Observations which fell below these suppression criteria were imputed using 3-digit SOC 2020 data, where the 3-digit SOC code data had a count and weight which met the suppression threshold. Any observations where both the 4 and 3-digit SOC 2020 data did not meet suppression thresholds were excluded from the indicator.
The year-on-year change was calculated by subtracting the 2024 median number of hours worked for each 4-digit occupation from the 2025 median number of hours worked.

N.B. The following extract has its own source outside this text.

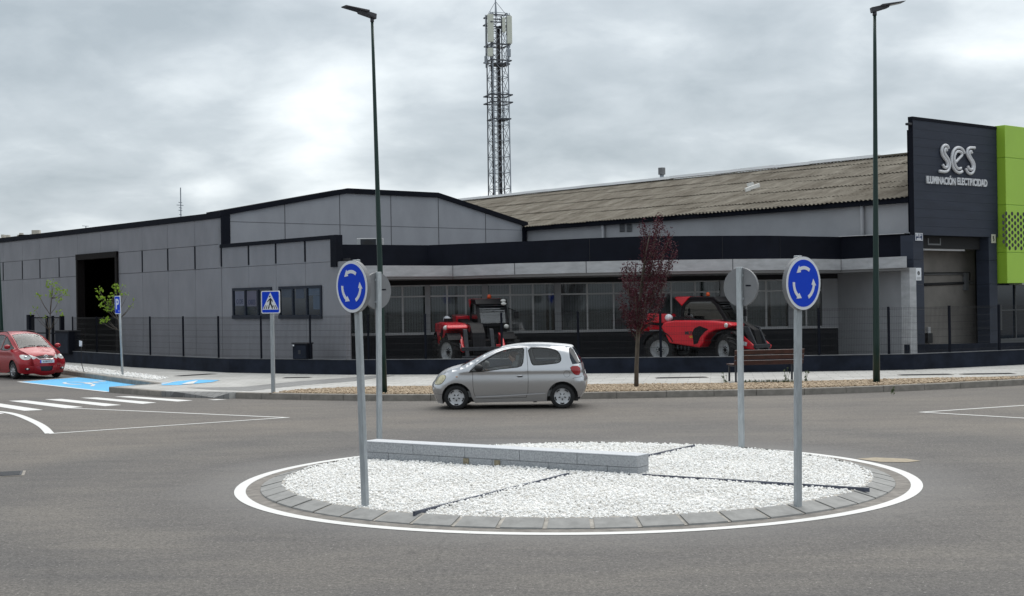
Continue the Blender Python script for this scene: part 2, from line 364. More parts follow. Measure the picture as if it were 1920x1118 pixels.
    t.links.new(nv.outputs['Color'], ad.inputs[0]); ad.inputs[1].default_value = (.9, .9, 0); t.links.new(mp.outputs[0], ad.inputs[2]); t.links.new(ad.outputs[0], v.inputs['Vector'])
    c = mixc(c, rmp(v.outputs['Distance'], .0008, (.72, .72, .72), .0018, (1, 1, 1)), .55)
    t.links.new(c, b.inputs['Base Color'])
    bp = t.nodes.new('ShaderNodeBump'); bp.inputs['Strength'].default_value = .5; bp.inputs['Distance'].default_value = .006; t.links.new(nz(60, 3, .7), bp.inputs['Height']); t.links.new(bp.outputs[0], b.inputs['Normal'])
    return m
M['asphalt'] = asphalt()
def paving(name, c1, c2, cm, bw, bh, rot, mortar=.012):
    m = bpy.data.materials.new(name); m.use_nodes = True; t = m.node_tree; b = t.nodes['Principled BSDF']; b.inputs['Roughness'].default_value = .8
    g = t.nodes.new('ShaderNodeNewGeometry'); mp = t.nodes.new('ShaderNodeMapping'); mp.inputs['Rotation'].default_value = (0, 0, rot); t.links.new(g.outputs['Position'], mp.inputs[0])
    br = t.nodes.new('ShaderNodeTexBrick'); t.links.new(mp.outputs[0], br.inputs['Vector']); br.inputs['Scale'].default_value = 1
    br.inputs['Brick Width'].default_value = bw; br.inputs['Row Height'].default_value = bh; br.inputs['Mortar Size'].default_value = mortar; br.offset = .5
    br.inputs['Color1'].default_value = (*c1, 1); br.inputs['Color2'].default_value = (*c2, 1); br.inputs['Mortar'].default_value = (*cm, 1)
    n = t.nodes.new('ShaderNodeTexNoise'); n.inputs['Scale'].default_value = .9; n.inputs['Detail'].default_value = 7; t.links.new(g.outputs['Position'], n.inputs['Vector'])
    r = t.nodes.new('ShaderNodeValToRGB'); t.links.new(n.outputs['Fac'], r.inputs[0]); r.color_ramp.elements[0].position = .3; r.color_ramp.elements[0].color = (.80, .80, .79, 1); r.color_ramp.elements[1].position = .62; r.color_ramp.elements[1].color = (1.03, 1.03, 1.03, 1)
    x = t.nodes.new('ShaderNodeMix'); x.data_type = 'RGBA'; x.blend_type = 'MULTIPLY'; x.inputs['Factor'].default_value = 1; t.links.new(br.outputs['Color'], x.inputs['A']); t.links.new(r.outputs[0], x.inputs['B']); t.links.new(x.outputs['Result'], b.inputs['Base Color'])
    return m
M['paving'] = paving('light_paving', (.46, .455, .44), (.41, .405, .39), (.27, .265, .255), .6, .4, .15)
M['tactile'] = paving('grey_tactile_paving', (.23, .23, .23), (.20, .20, .20), (.13, .13, .13), .2, .2, .5)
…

To avoid cases where an occupation had an extremely high or low indicator value due to one year being imputed at a 3-digit SOC 2020 level and the other year at a 4-digit SOC 2020 level, a threshold was calculated at 2 standard deviations above and below the mean using 4-digit SOC 2020 data after suppression had been applied. Occupations where one year was imputed using 3-digit SOC 2020 data and their change in hours worked indicator value appeared above or below the threshold had their indicator value recalculated for both years at a 3-digit SOC 2020 level.
In total, 58 4-digit SOC code occupations were imputed for this indicator in the 2025 publication. 74 were imputed when updating the 2024 analysis to the 2025 methodology.
To account for uncertainty in the ASHE data, a lower estimate for year-on-year hours change was created using the upper confidence estimate for hours in 2024 and the lower confidence estimate for hours in 2025.
The accompanying data for the release includes an uncertainty flag against certain occupations for this indicator. This identifies occupations where the year-on-year change in proportion of part time workers is higher than the mean + 1 standard deviation in the 2023 to 2025 data for all occupations. This is to identify where large changes in the proportion of part time workers may be having an impact in the average change in hours, rather than a change in demand.